Luck of the Draw: First time bow hunter takes down 2 deer with 1 shot

Experienced, and even highly effective, hunters could go their whole lives without killing two deer with one bow shot. For Hartwell resident MaKenzie Clark, that achievement incredibly came on her first shot in the wild.
Clark, 22, had only previously shot a crossbow during one practice occasion — a week before her first hunt Sept. 18. Clark and her boyfriend, an avid hunter, recently set up a deer stand outside their Reed Creek area house, where Clark posted up alone that morning.
Clark was told to text her boyfriend for help tracking a kill if she happened to hit one.
“He told me, ‘I don’t want to get a text saying that you see one. I want to get a text saying that you hit one,’” Clark remembered.
“About 30 minutes later, three does and a little baby walk out. Two does were lined up side-by-side eating in the corn and I shot one arrow. At first, I kind of thought I shot two of them. I wasn’t sure. I was kind of skeptical, like I didn’t want to be too hopeful.”
Clark texted for help tracking and the pair found what turned out to be the second deer she struck. The doe only made it about 34 yards from the shot after being pierced through the heart.
The couple was loading Clark’s prize into their pickup truck when they spotted a second blood trail.
“He just said, ‘You’ve got to be kidding me,’” Clark said.
It didn’t take long to track the doe that was struck first, which was shot through the lungs and died near a pond. Clark noticed the arrow pierced in half after her impeccable shot — each deer ending up with one side on an arrow protruding from its body.
“I couldn’t believe it. It was the best day of my life. When I found that second arrow, I was amazed,” she said. “My boyfriend had been hunting for 30 years and he had never done that. I was on cloud nine. It was probably the best feeling in the world.”

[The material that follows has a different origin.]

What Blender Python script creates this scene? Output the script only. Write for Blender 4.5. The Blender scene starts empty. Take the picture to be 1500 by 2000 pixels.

Not surprisingly, Clark became instantly hooked on hunting after killing a pair of roughly 75-pound deer with one shot. She plans to spend a large chunk of the near future enjoying the activity and looks forward to “getting me a buck and getting me some spikes.”
“Last year towards the end of the year, when it became hunting season, I was really wanting to kind of learn and feel the experience but I just never got the opportunity,” she said.
“And when I got with my boyfriend back in January — hunting is all he’s done for 30 years — and he was warning me that, ‘Hey, during deer season, this is all I’m gonna be doing. And if you find the passion in it, like I have the passion in it, I would love to have you out there.’”
Clark, a Gwinnett County native who has been coming to Lake Hartwell her whole life, moved permanently to the area a couple years ago and is currently a manager at Chicago Steakhouse.
She said she knows the majority of her hunts will likely take longer than the hour she put into her first trip.
“It was definitely a learning experience and definitely something that I will carry on doing for multiple years,” she said. “You sit out there in the deer stand. You may be out there for five hours and may not see anything or may sit out there in the morning and see 15 deer.
“It’s definitely a relaxing experience and an eye-opening experience to just be out there with nature and be there by yourself and see different things and connect with nature and stuff like that.”
Clark said she’s mounting the now-legendary arrow in her house.